(WORK REQUIRED) Give back exactly the lines from the beginning of the listing below to the line holding "fo = struct(fas.build('trim_3', CREAMG))", both ends included; the pictures stay out.

BEGIN SUPPLIED DATA

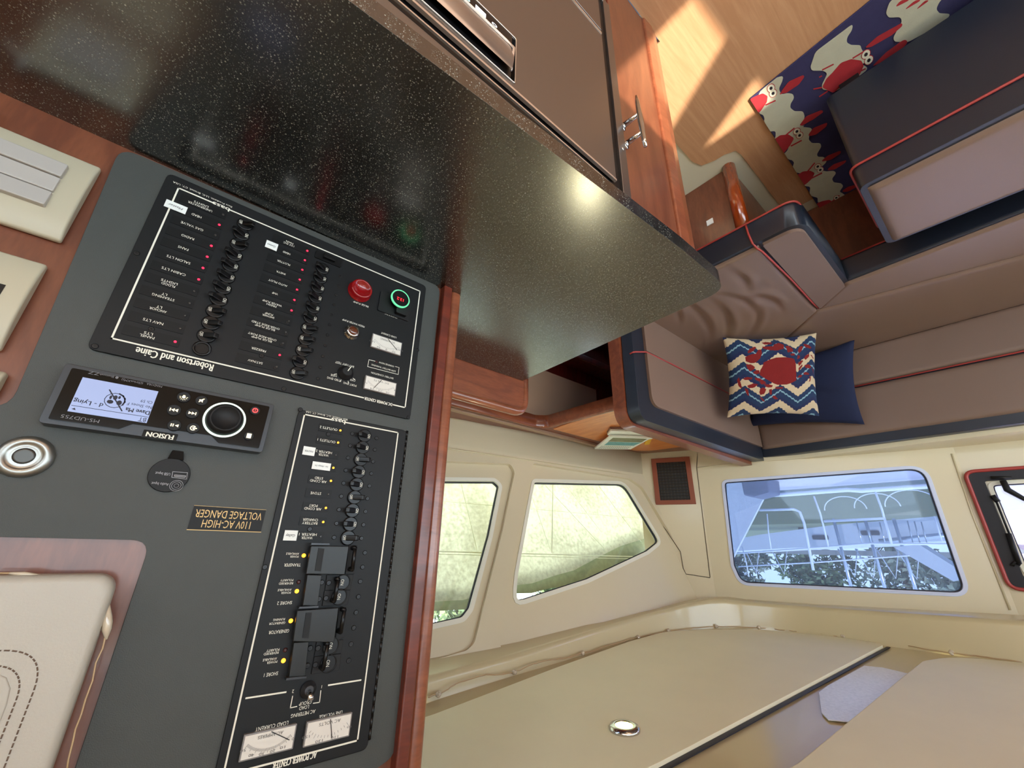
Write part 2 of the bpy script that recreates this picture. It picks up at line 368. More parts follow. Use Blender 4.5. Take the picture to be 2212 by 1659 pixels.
# each soffit lip pixel meets the vertical sheet that stands on the ceiling outline
def sheet_hit(px, py):
    d = ray(px, py); best = None
    for i in range(len(cbx)-1):
        a, b = cbx[i], cbx[i+1]; n = Vector((b.y-a.y, a.x-b.x, 0))
        if abs(d.dot(n)) < 1e-9: continue
        t = (a-EYE).dot(n)/d.dot(n); p = EYE+d*t
        s = (Vector((p.x, p.y, 0))-a).dot(b-a)/(b-a).length_squared
        if t > 0 and -.001 <= s <= 1.001: best = p
    return best
lip = [p for p in (sheet_hit(*q) for q in F) if p is not None]
lip = [Vector((1.285, -2.2, 1.82)), Vector((1.285, .3, 1.80))]+lip+[Vector((-.5, 2.49, 1.61)), Vector((-2.5, 2.49, 1.60))]
n = len(lip); vs = []
for p in lip:
    o_ = Vector((p.x-.75, p.y-1.3, 0)).normalized()
    if p.y < 1.2: o_ = Vector((1, 0, 0))
    if p.x < .6: o_ = Vector((.25, 1, 0)).normalized()
    tp = Vector((p.x, p.y, ceilz(p.y)+.005))-o_*.012
    vs += [tp, tp+Vector((0, 0, -.022))+o_*.006, p+Vector((0, 0, .02))-o_*.004, p+Vector((0, 0, .004)), p+o_*.012, p+o_*.6+Vector((0, 0, .012))]
m_ = 6
fas.add(vs, [(i*m_+k, (i+1)*m_+k, (i+1)*m_+k+1, i*m_+k+1) for i in range(n-1) for k in range(m_-1)], 0, True)
fo = struct(fas.build('trim_3', CREAMG))

# --- starboard side wall: raised skin with big cut-outs, recessed skin with the window openings
# window outlines in photo pixels, walked on the leaning plane
W2 = [(1153, 1037), (1342, 1042), (1372, 1072), (1424, 1166), (1418, 1182), (1270, 1258), (1108, 1312), (1105, 1296), (1112, 1250)]
W1 = [(700, 1030), (1068, 1034), (1084, 1048), (1062, 1160), (1020, 1318), (1002, 1342), (940, 1356), (700, 1420)]
def swin(W, off, r): return rpoly([sp(x, y, off) for x, y in W], r, 4)
W2 = [(1150, 1036), (1350, 1041), (1430, 1172), (1400, 1196), (1270, 1258), (1106, 1312), (1112, 1240)]
w2 = swin(W2, .02, [.035, .09, .05, .06, .3, .05, .2]); w1 = swin(W1, .02, [0, .03, .03, .2, .05, .05, .2, 0])
def splane(x, z, y, off=0):
    # point of the leaning plane with given y and z
    P = S0+SN*off; xx = P.x-(SN.y*(y-P.y)+SN.z*(z-P.z))/SN.x; return Vector((xx, y, z))
corner_lo = splane(0, .96, 2.27, .02); 
outer = [splane(0, .93, -2.2, .02), splane(0, .93, 2.29, .02), splane(0, 1.95, 2.50, .02), splane(0, 1.95, -2.2, .02)]
back_w = [splane(0, 1.1, -1.8, .02), splane(0, 1.1, -.75, .02), splane(0, 1.65, -.75, .02), splane(0, 1.65, -1.8, .02)]
struct(MB().prism(outer, SN*.03, [w1, w2, back_w]).build('wall_right', CREAM))
# raised frame lands around the recesses (outline read from the mouldings)
R2 = [(1152, 1000), (1362, 1034), (1388, 1052), (1474, 1196), (1520, 1300), (1500, 1390), (1300, 1440), (1105, 1470), (1080, 1390), (1076, 1352), (1112, 1180)]
R1 = [(700, 985), (1104, 1002), (1112, 1020), (1085, 1150), (1025, 1390), (1008, 1405), (940, 1425), (700, 1500)]
r2 = swin(R2, 0, [.03, .06, .05, .1, 0, 0, 0, 0, .03, .03, .3]); r1 = swin(R1, 0, [0, .04, .04, .3, .05, .05, .2, 0])
outer2 = [splane(0, .93, -.3, 0), splane(0, .93, 2.29, 0), splane(0, 1.95, 2.50, 0), splane(0, 1.95, -.3, 0)]
struct(MB().prism(outer2, SN*.0195, [r1, r2]).build('trim_4', CREAM, bevel=.006))
# window units
def window_unit(name, loop, nrm, fw, mf, mg, gask, depth=.03, label=None):
    root = bpy.data.objects.new(name, None); COL.objects.link(root); root.location = loop[0]; root['kind'] = 'structure'
    lo = offset_loop(loop, fw*.25); li = offset_loop(loop, -fw)
    if (Vector(lo[0])-Vector(li[0])).length == 0: pass
    ring([p-nrm*.004 for p in lo], [p-nrm*.004 for p in li], nrm*depth, 'window_frame', mf, root, .002)
    l2 = offset_loop(li, -.0045)
    ring([p+nrm*.006 for p in li], [p+nrm*.006 for p in l2], nrm*.012, 'gasket', gask, root)
    MB().prism([p+nrm*.014 for p in li], nrm*.003).build('pane', mg, root)
    return root
def orient(loop, nrm):
    s = Vector()
    for i in range(len(loop)): s += loop[i].cross(loop[(i+1) % len(loop)])
    return loop
def ensure_out(loop):
    # offset_loop must grow the loop for positive dist
    c = sum(loop, Vector())/len(loop); t = offset_loop(loop, .01)
    return sum((t[i]-c).length-(loop[i]-c).length for i in range(len(loop))) > 0
_off = offset_loop
def offset_loop(pts, dist):
    P = [Vector(p) for p in pts]; c = sum(P, Vector())/len(P); t = _off(P, .005)
    if sum((t[i]-c).length-(P[i]-c).length for i in range(len(P))) < 0: dist = -dist
    return _off(P, dist)
window_unit('window_1', w1, SN, .014, FRAMEW, GLASS, GASKET)
window_unit('window_2', w2, SN, .014, FRAMEW, GLASS, GASKET)

# ledge below the side windows, rounded end by the vent
LB = (1.657, .964), (1.472, 2.279)
ldir = (Vector((LB[1][0], LB[1][1], 0))-Vector((LB[0][0], LB[0][1], 0))).normalized(); lnr = Vector((ldir.y, -ldir.x, 0))
def lw(s, off, z): return Vector((LB[0][0], LB[0][1], 0))+ldir*s+lnr*off+Vector((0, 0, z))
o = MB(); prof = [(-.002, .82), (0, .835), (0, .97), (.004, .99), (.02, 1.0), (.05, 1.003), (.09, 1.0)]
L0, L1 = -2.8, 1.325
vs = []
for s_ in (L0, L1): vs += [lw(s_, a, z) for a, z in prof]
m_ = len(prof); o.add(vs, [(k, k+1, m_+k+1, m_+k) for k in range(m_-1)]+[tuple(range(m_, 2*m_))], 0, True)
struct(o.build('trim_5', CREAM))

g = MB(); g.tube([lw(s_, .002, .998) for s_ in (-.9, 0, .6, 1.2, 1.33)], .0055, 8); struct(g.build('trim_13', CREAMG))
# --- front wall
def vquad(a, b, z0, z1, name, holes=(), m=CREAM, th=.03, off=0):
    a = Vector((a[0], a[1], 0)); b = Vector((b[0], b[1], 0)); n = Vector((b.y-a.y, a.x-b.x, 0)).normalized()
    if n.y < 0: n = -n
    Z = Vector((0, 0, 1)); p = [a+Z*z0+n*off, b+Z*z0+n*off, b+Z*z1+n*off, a+Z*z1+n*off]
    return MB().prism(p, n*th, holes), n
mb, nV = vquad((1.50, 2.255), (1.182, 2.414), .80, 1.95, 'x'); struct(mb.build('wall_front', CREAM))
W3 = [(1562, 1038), (1995, 1006), (2016, 1022), (2096, 1268), (2080, 1288), (1600, 1263), (1583, 1240)]
W3 = [(1559, 1038), (2000, 1005), (2098, 1289), (1598, 1263), (1580, 1222)]
w3 = rpoly([fg(*q) for q in W3], [.035, .07, .06, .08, .06], 7)
mb, nG = vquad((1.205, 2.4055), (.12, 2.733), .945, 1.95, 'x', [w3]); struct(mb.build('wall_front', CREAM, label=None))
mb, _n = vquad((1.193, 2.409), (.868, 2.507), .80, .955, 'x'); struct(mb.build('wall_front', CREAM))
struct(MB().prism([(.90, 2.49, .925), (.13, 2.76, .925), (-1.2, 2.885, .925), (-2.0, 2.885, .925), (-2.0, 2.545, .925), (.70, 2.545, .925)], (0, 0, .026)).build('trim_12', CREAM, bevel=.004))
def pxy(px, py, off): # hatch window plane
    return fh(px, py, off)
h0 = fh(2118, 1035); 
W4 = [(2100, 1022), (2212, 1008)]
def hpt(s, z, off=0):
    d = (Vector((HB[0]-HA[0], HB[1]-HA[1], 0))).normalized(); n = Vector((-d.y, d.x, 0)); n = n if n.y > 0 else -n
    return Vector((HA[0], HA[1], 0))+d*s+n*off+Vector((0, 0, z))
for q in [(2085, 1020), (2180, 1262), (2115, 1040), (2190, 1240)]:
    pass
q0 = fh(2082, 1020); q1 = fh(2172, 1258)
s_left = ((q0.x-HA[0])**2+(q0.y-HA[1])**2)**.5
zb4 = q0.z; zt4 = fh(2185, 1272).z
w4 = rpoly([hpt(s_left+.055, zb4+.05), hpt(s_left+.75, zb4+.05), hpt(s_left+.75, zt4-.05), hpt(s_left+.055, zt4-.05)], .03, 4)
mb, nH = vquad((.14, 2.7285), HB, .945, 1.95, 'x', [w4]); struct(mb.build('wall_front', CREAM))
window_unit('window_3', w3, nG, .012, mat('pale_blue_frame', (206, 214, 240), .35), GLASSB, GASKET)
w4r = window_unit('window_4', w4, nH, .012, FRAMEW, pane_mat('lilac_glass', (232, 226, 244), .04, .1, (235, 225, 255)), GASKET)
# black padded surround with red edge around window 4
o4 = rpoly([hpt(s_left, zb4, -.012), hpt(s_left+.86, zb4, -.012), hpt(s_left+.86, zt4, -.012), hpt(s_left, zt4, -.012)], .035, 6)
i4 = rpoly([hpt(s_left+.05, zb4+.045, -.012), hpt(s_left+.76, zb4+.045, -.012), hpt(s_left+.76, zt4-.045, -.012), hpt(s_left+.05, zt4-.045, -.012)], .008, 3)
so = thing('window_surround', hpt(s_left, zb4), 'black padded surround with red piping around the far right window', 'window surround')
ring(o4, i4, nH*.014, 'padded_frame', mat('black_padding', (16, 17, 28), .5), so, .006)
MB().tube(o4, .0075, 8, closed=True).build('piping', PIPING, so)
# stays and handle on window 4 (part of the window)
g = MB()
def h4(x, y, off=-.02): return fh(x, y, off)
g.tube([h4(2150, 1078), h4(2185, 1165)], .0035, 8); g.tube([h4(2178, 1152), h4(2201, 1218)], .009, 10); g.tube([h4(2144, 1070), h4(2156, 1084)], .010, 6)
g.tube([h4(2186, 1222), h4(2192, 1214), h4(2205, 1220)], .0065, 6)
g.build('gas_stay', BLACKM, w4r)
g = MB(); g.tube([h4(2140, 1032), h4(2185, 1032)], .007, 6); g.tube([h4(2166, 1038), h4(2176, 1058), h4(2212, 1078), h4(2260, 1096)], [.010, .012, .009, .008], 8)
g.build('handle', BLACKM, w4r)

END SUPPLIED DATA

(COMPLETED TASK)
Write part 2 of the bpy script that recreates this picture. It picks up at line 368. More parts follow. Use Blender 4.5. Take the picture to be 2212 by 1659 pixels.
# each soffit lip pixel meets the vertical sheet that stands on the ceiling outline
def sheet_hit(px, py):
    d = ray(px, py); best = None
    for i in range(len(cbx)-1):
        a, b = cbx[i], cbx[i+1]; n = Vector((b.y-a.y, a.x-b.x, 0))
        if abs(d.dot(n)) < 1e-9: continue
        t = (a-EYE).dot(n)/d.dot(n); p = EYE+d*t
        s = (Vector((p.x, p.y, 0))-a).dot(b-a)/(b-a).length_squared
        if t > 0 and -.001 <= s <= 1.001: best = p
    return best
lip = [p for p in (sheet_hit(*q) for q in F) if p is not None]
lip = [Vector((1.285, -2.2, 1.82)), Vector((1.285, .3, 1.80))]+lip+[Vector((-.5, 2.49, 1.61)), Vector((-2.5, 2.49, 1.60))]
n = len(lip); vs = []
for p in lip:
    o_ = Vector((p.x-.75, p.y-1.3, 0)).normalized()
    if p.y < 1.2: o_ = Vector((1, 0, 0))
    if p.x < .6: o_ = Vector((.25, 1, 0)).normalized()
    tp = Vector((p.x, p.y, ceilz(p.y)+.005))-o_*.012
    vs += [tp, tp+Vector((0, 0, -.022))+o_*.006, p+Vector((0, 0, .02))-o_*.004, p+Vector((0, 0, .004)), p+o_*.012, p+o_*.6+Vector((0, 0, .012))]
m_ = 6
fas.add(vs, [(i*m_+k, (i+1)*m_+k, (i+1)*m_+k+1, i*m_+k+1) for i in range(n-1) for k in range(m_-1)], 0, True)
fo = struct(fas.build('trim_3', CREAMG))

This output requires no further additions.